A quarta e última coisa é uma frase, da página 249, que cai como uma luva nos dias de hoje. Acredito que todo mundo é capaz de entender o porquê: “De certo o exilio do imperador foi triste, mas também foi o que deu à sua figura a magestade que hoje a reveste.” Atualíssima, não?

Talvez eu devesse terminar este texto com essa citação ao exílio do imperador, mas há ainda uma última coisa a dizer. Sobre a estrutura do livro, como obra estética, percebo que ele é cercado por uma coisa etérea, religiosa, que o atravessa de cabo a rabo. E que o livro, apesar de começar interessante, falando sobre as lições políticas aprendidas com Bhageot, de repente vai ficando meio lento, quase chato e repetitivo. Depois, vão entrando os elementos mais políticos e mais quentes do livro. Nesse momento mais quente, é como se essa parte etérea quase não estivesse lá, mas ela está. Então, ela vai novamente dominando o livro, que se encerra sob esses auspícios divinos, mas com esse fundo também político; eles ficam como que mesclados, ao final, mas acenando sempre para o etéreo.

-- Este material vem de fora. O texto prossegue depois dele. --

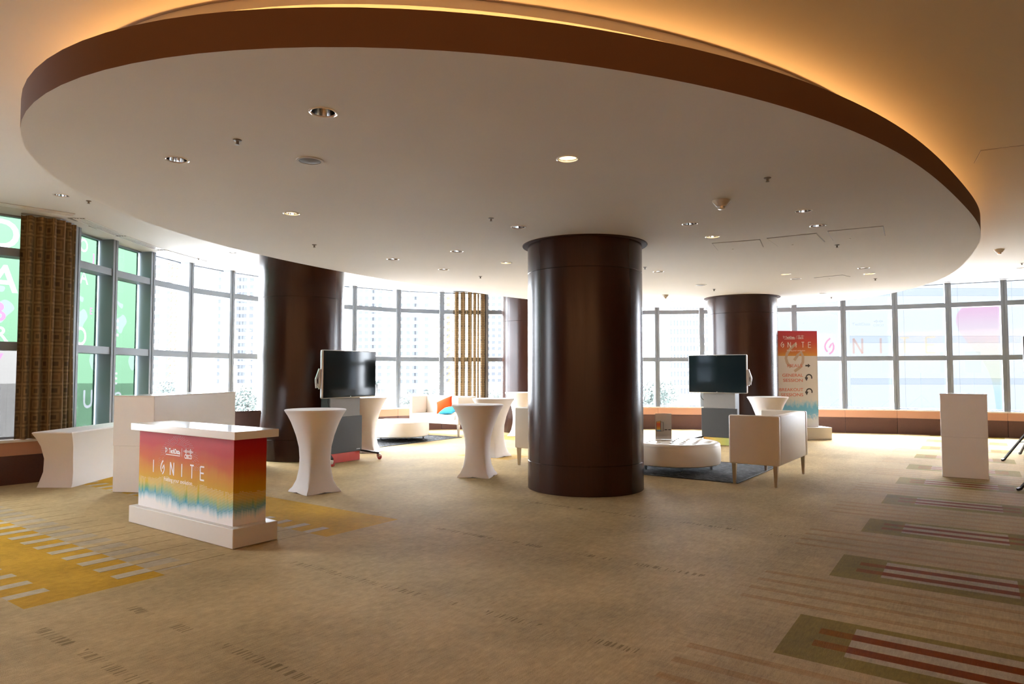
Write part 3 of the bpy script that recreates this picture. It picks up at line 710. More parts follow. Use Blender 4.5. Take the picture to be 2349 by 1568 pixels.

Toda essa explicação, na verdade, é para dizer que a estrutura do livro me lembrou muito a de uma música de pouco mais de sete minutos, que coloco ao final do texto, de uma banca sueca chamada Garmarna. O nome da música é ‘Unde Quocomque’, e, assim como ‘Minha formação’, também apresenta uma espécie de oscilação pendular entre o etéreo e o político, a erudição e a luta, e apresenta, ao final, um panorama onde essas esferas da vida, aparentemente díspares, conseguem conviver de maneira harmônica e sem muitos conflitos. Trata-se, ao fim e ao cabo, de duas obras que procuram a beleza, onde quer que ele esteja.